_Supplied records_.
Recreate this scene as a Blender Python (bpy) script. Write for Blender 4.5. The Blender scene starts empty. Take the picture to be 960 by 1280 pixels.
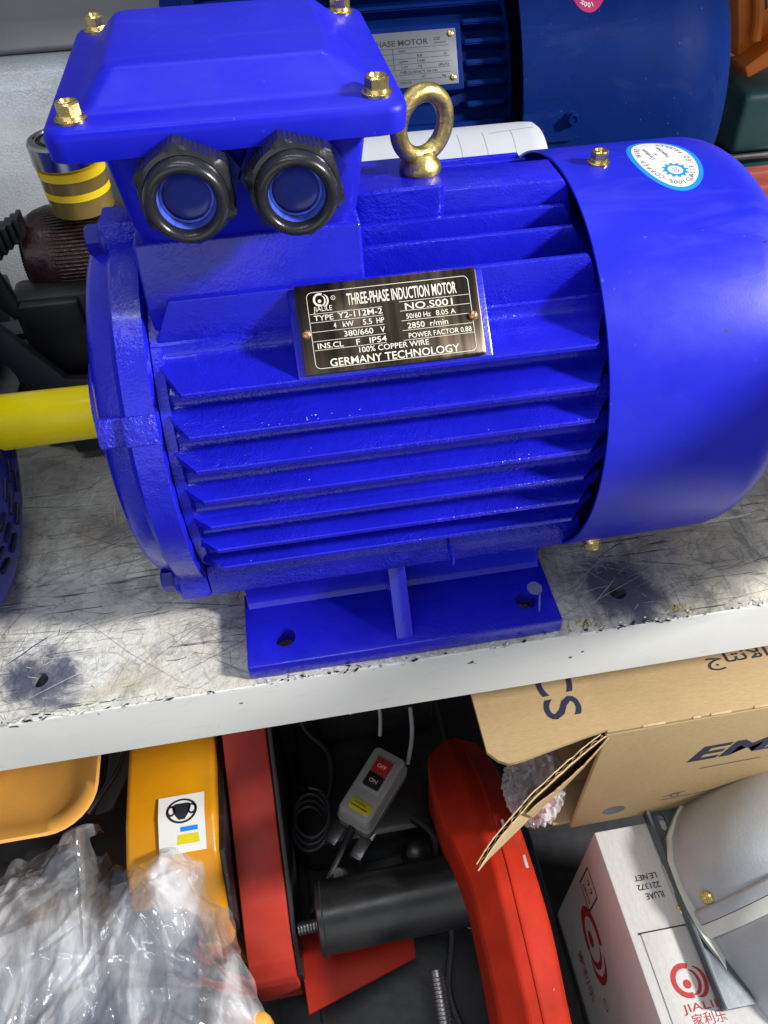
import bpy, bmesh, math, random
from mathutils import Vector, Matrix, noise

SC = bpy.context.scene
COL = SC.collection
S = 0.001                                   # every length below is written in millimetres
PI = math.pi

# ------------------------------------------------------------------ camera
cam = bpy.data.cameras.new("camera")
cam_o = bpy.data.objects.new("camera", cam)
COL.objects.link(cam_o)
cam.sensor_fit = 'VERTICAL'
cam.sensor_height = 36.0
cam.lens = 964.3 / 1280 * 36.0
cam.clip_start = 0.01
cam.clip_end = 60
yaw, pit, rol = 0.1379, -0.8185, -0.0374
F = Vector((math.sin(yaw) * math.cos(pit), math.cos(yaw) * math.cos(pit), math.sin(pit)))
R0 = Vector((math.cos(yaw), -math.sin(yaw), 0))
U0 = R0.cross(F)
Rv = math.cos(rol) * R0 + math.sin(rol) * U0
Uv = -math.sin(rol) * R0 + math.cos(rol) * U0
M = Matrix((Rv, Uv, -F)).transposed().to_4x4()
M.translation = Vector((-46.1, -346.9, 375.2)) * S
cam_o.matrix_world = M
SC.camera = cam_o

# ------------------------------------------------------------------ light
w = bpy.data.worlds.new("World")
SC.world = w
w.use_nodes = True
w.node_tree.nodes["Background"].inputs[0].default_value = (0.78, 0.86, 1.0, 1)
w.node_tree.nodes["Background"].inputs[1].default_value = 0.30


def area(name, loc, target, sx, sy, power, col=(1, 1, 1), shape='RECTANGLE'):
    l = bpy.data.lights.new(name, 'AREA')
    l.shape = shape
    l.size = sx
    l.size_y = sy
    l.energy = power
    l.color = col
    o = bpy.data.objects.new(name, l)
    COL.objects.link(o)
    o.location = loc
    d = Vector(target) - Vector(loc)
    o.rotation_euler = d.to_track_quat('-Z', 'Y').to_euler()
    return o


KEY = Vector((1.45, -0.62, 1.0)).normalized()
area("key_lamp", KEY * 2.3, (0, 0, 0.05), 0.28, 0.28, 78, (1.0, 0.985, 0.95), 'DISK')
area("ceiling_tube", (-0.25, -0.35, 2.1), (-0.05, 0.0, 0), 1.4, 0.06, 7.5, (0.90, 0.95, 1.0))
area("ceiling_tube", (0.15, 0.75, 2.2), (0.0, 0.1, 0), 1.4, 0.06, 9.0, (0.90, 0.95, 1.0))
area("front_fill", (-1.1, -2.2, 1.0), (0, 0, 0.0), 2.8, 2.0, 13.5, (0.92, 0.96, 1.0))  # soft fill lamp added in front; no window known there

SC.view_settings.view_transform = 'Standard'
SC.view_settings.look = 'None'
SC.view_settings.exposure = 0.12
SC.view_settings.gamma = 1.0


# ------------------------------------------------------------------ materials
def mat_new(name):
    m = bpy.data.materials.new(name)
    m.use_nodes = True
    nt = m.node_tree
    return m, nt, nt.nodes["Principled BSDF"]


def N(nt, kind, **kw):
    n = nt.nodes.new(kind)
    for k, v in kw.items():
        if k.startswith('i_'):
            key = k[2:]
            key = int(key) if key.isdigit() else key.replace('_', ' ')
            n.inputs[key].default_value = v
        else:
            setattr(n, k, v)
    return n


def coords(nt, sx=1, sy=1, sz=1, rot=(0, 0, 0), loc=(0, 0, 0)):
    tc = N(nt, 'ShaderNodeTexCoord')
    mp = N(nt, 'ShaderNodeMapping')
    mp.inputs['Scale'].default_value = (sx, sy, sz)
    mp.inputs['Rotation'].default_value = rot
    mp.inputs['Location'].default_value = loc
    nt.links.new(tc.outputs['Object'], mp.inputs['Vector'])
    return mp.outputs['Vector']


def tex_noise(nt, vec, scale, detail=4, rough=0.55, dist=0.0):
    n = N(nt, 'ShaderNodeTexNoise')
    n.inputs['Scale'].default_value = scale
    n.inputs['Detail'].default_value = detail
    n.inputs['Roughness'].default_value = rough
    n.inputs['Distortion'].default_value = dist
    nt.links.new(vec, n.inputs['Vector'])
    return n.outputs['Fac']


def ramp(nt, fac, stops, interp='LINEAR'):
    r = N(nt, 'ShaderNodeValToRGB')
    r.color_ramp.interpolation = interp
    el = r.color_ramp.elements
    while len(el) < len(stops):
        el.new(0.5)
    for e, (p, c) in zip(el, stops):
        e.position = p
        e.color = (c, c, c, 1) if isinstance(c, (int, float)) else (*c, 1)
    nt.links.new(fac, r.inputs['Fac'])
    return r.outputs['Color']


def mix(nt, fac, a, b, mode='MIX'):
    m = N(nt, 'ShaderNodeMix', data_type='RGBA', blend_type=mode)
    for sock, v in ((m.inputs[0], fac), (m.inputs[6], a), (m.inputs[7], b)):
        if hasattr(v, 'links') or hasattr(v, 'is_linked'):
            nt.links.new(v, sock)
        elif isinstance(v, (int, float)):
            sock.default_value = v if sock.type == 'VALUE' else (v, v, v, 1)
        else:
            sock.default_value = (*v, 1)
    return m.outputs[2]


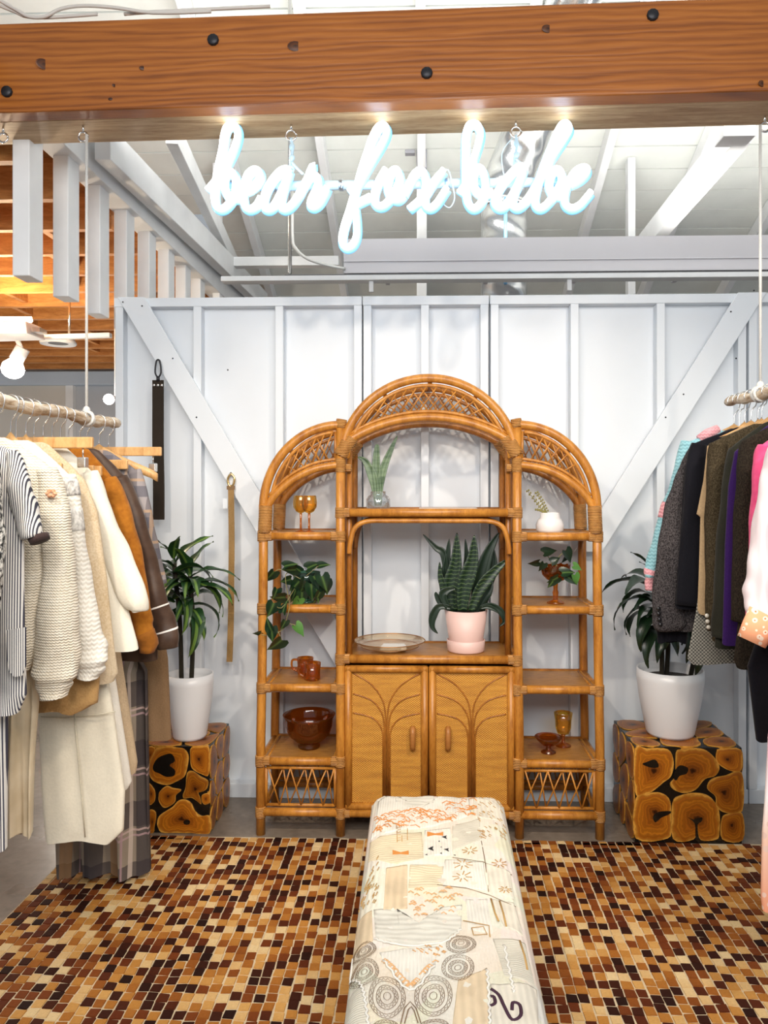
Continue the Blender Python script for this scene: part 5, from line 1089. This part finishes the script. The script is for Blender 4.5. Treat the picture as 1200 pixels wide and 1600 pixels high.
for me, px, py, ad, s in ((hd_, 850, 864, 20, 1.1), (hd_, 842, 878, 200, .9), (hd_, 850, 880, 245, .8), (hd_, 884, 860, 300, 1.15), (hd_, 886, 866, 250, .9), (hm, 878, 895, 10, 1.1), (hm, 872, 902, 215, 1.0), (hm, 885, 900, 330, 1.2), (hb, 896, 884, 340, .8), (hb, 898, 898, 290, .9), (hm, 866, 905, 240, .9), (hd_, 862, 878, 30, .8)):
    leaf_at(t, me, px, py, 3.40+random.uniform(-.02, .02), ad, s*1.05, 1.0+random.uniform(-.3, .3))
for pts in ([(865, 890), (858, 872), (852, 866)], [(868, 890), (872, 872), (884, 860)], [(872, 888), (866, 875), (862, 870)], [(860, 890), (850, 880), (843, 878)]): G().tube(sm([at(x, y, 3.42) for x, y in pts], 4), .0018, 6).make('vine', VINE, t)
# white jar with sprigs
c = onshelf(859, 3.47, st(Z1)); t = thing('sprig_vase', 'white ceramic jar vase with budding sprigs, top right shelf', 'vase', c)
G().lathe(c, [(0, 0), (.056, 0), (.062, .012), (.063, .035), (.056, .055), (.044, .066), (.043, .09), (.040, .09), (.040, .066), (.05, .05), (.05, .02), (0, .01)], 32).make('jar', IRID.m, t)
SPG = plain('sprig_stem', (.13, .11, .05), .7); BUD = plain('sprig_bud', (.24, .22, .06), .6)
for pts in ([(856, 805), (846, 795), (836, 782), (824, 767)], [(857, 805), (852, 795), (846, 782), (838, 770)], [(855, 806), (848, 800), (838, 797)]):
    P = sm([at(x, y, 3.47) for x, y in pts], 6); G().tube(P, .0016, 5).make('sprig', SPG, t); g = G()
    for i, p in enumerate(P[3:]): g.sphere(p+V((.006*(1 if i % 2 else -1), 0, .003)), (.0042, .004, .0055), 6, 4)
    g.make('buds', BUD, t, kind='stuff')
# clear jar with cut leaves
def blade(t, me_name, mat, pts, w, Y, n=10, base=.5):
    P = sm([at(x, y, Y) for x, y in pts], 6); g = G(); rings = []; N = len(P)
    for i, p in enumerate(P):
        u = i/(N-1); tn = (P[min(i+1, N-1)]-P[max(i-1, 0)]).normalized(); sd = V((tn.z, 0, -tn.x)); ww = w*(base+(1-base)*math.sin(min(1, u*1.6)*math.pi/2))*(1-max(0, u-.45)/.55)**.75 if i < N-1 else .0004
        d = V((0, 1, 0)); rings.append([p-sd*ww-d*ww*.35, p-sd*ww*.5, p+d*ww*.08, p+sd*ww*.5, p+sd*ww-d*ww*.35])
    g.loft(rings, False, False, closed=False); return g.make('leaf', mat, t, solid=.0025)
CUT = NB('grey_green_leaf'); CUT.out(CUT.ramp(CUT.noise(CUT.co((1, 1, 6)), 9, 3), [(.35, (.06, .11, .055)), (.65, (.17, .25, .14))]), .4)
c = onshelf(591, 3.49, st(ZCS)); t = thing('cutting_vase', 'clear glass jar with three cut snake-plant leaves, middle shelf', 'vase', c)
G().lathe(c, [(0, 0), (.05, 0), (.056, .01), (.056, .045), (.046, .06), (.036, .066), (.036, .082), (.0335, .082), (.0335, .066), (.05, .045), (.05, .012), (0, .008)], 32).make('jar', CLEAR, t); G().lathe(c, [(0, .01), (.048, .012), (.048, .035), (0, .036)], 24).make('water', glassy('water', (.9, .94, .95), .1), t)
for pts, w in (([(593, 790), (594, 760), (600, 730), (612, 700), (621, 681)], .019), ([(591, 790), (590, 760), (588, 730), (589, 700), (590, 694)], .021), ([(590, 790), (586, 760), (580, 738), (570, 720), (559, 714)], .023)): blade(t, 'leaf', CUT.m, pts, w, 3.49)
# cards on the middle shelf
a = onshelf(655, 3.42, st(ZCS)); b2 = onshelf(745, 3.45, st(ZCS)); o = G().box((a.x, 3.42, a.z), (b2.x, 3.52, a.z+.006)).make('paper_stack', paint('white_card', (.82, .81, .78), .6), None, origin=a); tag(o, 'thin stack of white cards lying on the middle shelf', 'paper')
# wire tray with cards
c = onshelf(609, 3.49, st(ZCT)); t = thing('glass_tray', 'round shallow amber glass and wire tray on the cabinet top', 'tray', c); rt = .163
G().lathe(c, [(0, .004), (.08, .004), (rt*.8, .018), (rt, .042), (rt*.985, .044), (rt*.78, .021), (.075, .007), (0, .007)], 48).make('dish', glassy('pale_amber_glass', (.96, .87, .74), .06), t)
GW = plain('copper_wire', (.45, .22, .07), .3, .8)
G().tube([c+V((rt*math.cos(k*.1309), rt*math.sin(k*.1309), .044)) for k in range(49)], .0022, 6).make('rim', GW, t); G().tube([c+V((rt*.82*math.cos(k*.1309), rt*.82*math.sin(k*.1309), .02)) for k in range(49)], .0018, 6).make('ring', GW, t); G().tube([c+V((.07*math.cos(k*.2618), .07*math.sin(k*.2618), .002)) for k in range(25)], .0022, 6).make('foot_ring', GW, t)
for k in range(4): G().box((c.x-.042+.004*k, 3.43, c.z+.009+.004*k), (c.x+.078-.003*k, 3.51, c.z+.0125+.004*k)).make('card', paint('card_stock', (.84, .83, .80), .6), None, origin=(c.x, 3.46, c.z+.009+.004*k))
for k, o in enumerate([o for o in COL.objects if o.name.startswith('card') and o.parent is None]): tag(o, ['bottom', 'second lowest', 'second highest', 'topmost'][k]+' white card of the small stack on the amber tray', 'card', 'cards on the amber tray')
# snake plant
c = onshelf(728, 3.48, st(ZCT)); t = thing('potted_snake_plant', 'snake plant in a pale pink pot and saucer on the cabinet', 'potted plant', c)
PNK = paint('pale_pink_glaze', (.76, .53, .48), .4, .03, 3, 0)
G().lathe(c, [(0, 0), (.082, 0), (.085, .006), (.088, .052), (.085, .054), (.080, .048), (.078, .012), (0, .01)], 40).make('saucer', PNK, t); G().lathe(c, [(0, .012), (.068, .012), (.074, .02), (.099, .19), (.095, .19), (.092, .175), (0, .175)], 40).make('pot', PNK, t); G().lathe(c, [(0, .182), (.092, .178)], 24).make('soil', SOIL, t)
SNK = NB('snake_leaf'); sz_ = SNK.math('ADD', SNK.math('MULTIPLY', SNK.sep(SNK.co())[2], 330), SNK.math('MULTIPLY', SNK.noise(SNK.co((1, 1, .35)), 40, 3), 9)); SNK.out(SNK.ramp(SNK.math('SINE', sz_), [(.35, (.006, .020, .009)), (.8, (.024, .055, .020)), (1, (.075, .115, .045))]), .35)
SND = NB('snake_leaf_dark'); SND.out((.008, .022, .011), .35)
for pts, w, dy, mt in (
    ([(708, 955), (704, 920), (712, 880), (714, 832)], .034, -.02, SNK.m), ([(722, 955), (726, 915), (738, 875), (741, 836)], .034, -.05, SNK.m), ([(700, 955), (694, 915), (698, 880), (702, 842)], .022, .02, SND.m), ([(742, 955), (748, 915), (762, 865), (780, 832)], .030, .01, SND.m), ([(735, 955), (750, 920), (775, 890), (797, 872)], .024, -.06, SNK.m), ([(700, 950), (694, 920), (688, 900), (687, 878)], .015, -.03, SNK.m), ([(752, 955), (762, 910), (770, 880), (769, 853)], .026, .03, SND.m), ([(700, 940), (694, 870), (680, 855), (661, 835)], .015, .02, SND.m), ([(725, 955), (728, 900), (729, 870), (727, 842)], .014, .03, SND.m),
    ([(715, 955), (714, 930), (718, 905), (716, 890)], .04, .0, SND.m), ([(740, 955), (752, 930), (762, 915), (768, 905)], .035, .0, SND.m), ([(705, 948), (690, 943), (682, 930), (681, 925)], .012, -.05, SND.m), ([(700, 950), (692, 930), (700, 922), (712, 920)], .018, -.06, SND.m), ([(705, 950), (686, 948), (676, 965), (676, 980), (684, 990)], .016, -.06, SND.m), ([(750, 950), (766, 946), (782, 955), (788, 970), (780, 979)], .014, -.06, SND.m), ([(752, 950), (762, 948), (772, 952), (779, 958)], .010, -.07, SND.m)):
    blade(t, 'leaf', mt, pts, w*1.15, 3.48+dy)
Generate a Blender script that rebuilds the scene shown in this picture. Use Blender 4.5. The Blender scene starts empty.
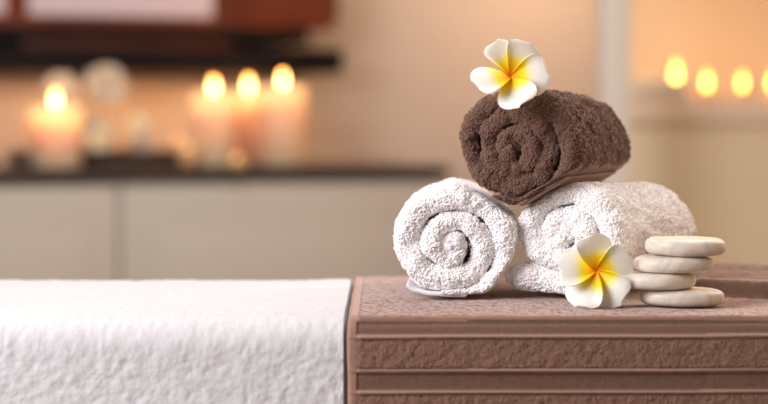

_Given problem_. Exactly restate the lines from the beginning of the data through the line with "from mathutils import Vector, Matrix, noise", and no others, keeping pictures out.

_Answer to this task_.
Recreate this scene as a Blender Python (bpy) script. Write for Blender 4.5. The Blender scene starts empty. Take the picture to be 960 by 1280 pixels.
import bpy, bmesh, math, random
from mathutils import Vector, Matrix, noise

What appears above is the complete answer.